O'Toole, que ya había dado una lección dando fuerza juvenil a Henri cuando se las tuvo con Becket, remata la función en un despliegue magistral de tonalidades vocales, gestos y miradas electrizantes con una fuerza descomunal que incluso acaba por dominar la energía atómica desplegada por Kate, lo cual define la situación con bastante exactitud: esta película hay que verla por ellos dos: tramas como la presente, en la que una familia se las tiene a mayores en busca de la supremacía, del poder, historias en las que el beneficio personal, la querencia propia prima sobre la propia familia, hay muchas: actores dando el cien por cien a un nivel tan alto, es cosa insólita.
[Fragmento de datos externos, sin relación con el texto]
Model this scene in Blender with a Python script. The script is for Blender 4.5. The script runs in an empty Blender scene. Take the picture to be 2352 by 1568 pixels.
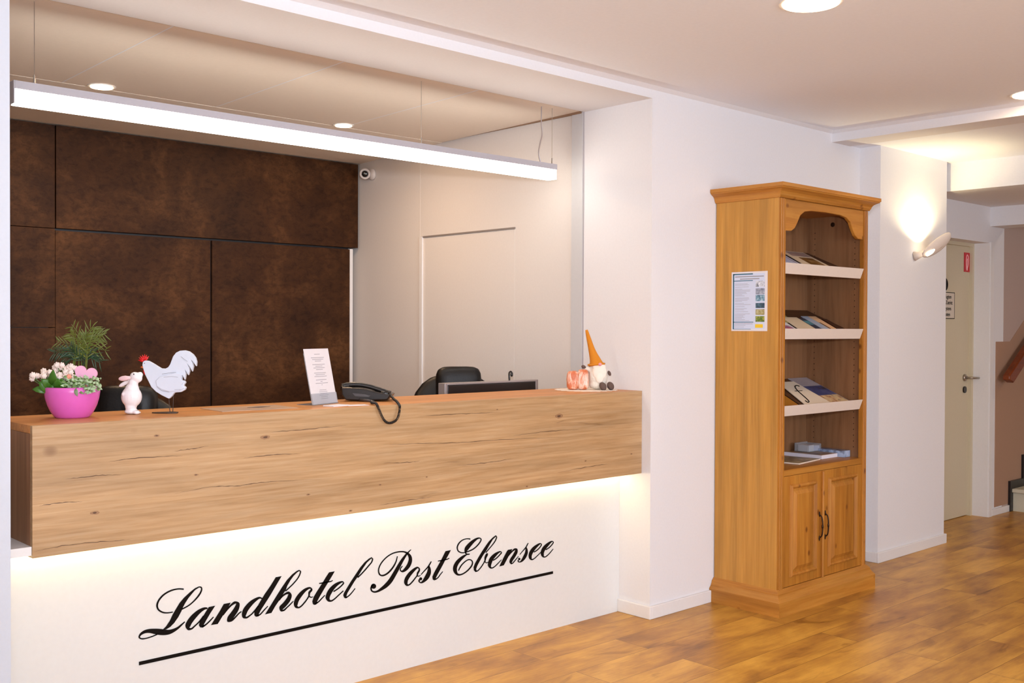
# reception of a hotel lobby
FLASH = 190
BOUNCE = 54
DAY = 98
DOWN = 4.2
SPOT = 9.0
SCONCE = 17.0
STAIR = 16.0
HALL = 11.0
EXPO = 0.03
PEND = 15.0
LED = 30.0
LENS = 9.0
BULB = 16.0
WORLD = 0.4
import bpy, bmesh, math, random
from mathutils import Vector, Matrix
random.seed(7)
S = bpy.context.scene
COL = S.collection
PI = math.pi
R = math.radians

# ------------------------------------------------------------------ materials
def new_mat(name):
    m = bpy.data.materials.new(name); m.use_nodes = True
    nt = m.node_tree; b = nt.nodes['Principled BSDF']
    return m, nt, b
def lin(c):
    return tuple(((v/255)/12.92 if v/255 <= .04045 else ((v/255+.055)/1.055)**2.4) for v in c)+(1,)
def plain(name, rgb, rough=.6, metal=0, spec=.5, bump=0, bscale=60, **kw):
    m, nt, b = new_mat(name)
    b.inputs['Base Color'].default_value = lin(rgb)
    b.inputs['Roughness'].default_value = rough; b.inputs['Metallic'].default_value = metal
    b.inputs['Specular IOR Level'].default_value = spec
    for k, v in kw.items(): b.inputs[k.replace('_', ' ')].default_value = v
    tc = nt.nodes.new('ShaderNodeTexCoord'); n = nt.nodes.new('ShaderNodeTexNoise')
    n.inputs['Scale'].default_value = bscale; n.inputs['Detail'].default_value = 4
    nt.links.new(tc.outputs['Object'], n.inputs['Vector'])
    mx = nt.nodes.new('ShaderNodeMix'); mx.data_type = 'RGBA'; mx.blend_type = 'MULTIPLY'
    mx.inputs['Factor'].default_value = .06
    mx.inputs['A'].default_value = lin(rgb); nt.links.new(n.outputs['Fac'], mx.inputs['B'])
    nt.links.new(mx.outputs['Result'], b.inputs['Base Color'])
    if bump:
        bp = nt.nodes.new('ShaderNodeBump'); bp.inputs['Strength'].default_value = bump; bp.inputs['Distance'].default_value = .002
        nt.links.new(n.outputs['Fac'], bp.inputs['Height']); nt.links.new(bp.outputs['Normal'], b.inputs['Normal'])
    return m
def glow(name, rgb, strength):
    m, nt, b = new_mat(name)
    b.inputs['Base Color'].default_value = (.8, .8, .8, 1)
    b.inputs['Emission Color'].default_value = lin(rgb); b.inputs['Emission Strength'].default_value = strength
    return m
def ramp(nt, fac, stops):
    r = nt.nodes.new('ShaderNodeValToRGB')
    while len(r.color_ramp.elements) > 1: r.color_ramp.elements.remove(r.color_ramp.elements[0])
    for i, (p, c) in enumerate(stops):
        e = r.color_ramp.elements[0] if i == 0 else r.color_ramp.elements.new(p)
        e.position = p; e.color = lin(c)
    nt.links.new(fac, r.inputs['Fac']); return r.outputs['Color']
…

Cada vez más.
No sería justo cerrar estas letras dejando al margen la excelente contribución que el compositor John Barry hace presentando una banda sonora ajustadísima a la temática y a la época: pocas veces el refuerzo sonoro ha sido tan notable; cabe citar por ejemplo la llegada del exilio de Leonor, preciosa y útil a un tiempo.
En definitiva, una de esas películas que nadie debería desconocer, poseedora de un texto sólido y bien construido, un ritmo ajustado a la acción templada y mendaz, un elenco sobresaliente capaz de elevar el interés del conjunto, una oportunidad de paladear el arte escénico como pocas hay ya.
Imperdible para quien gusta de ver y oír intérpretes que son artistas de verdad.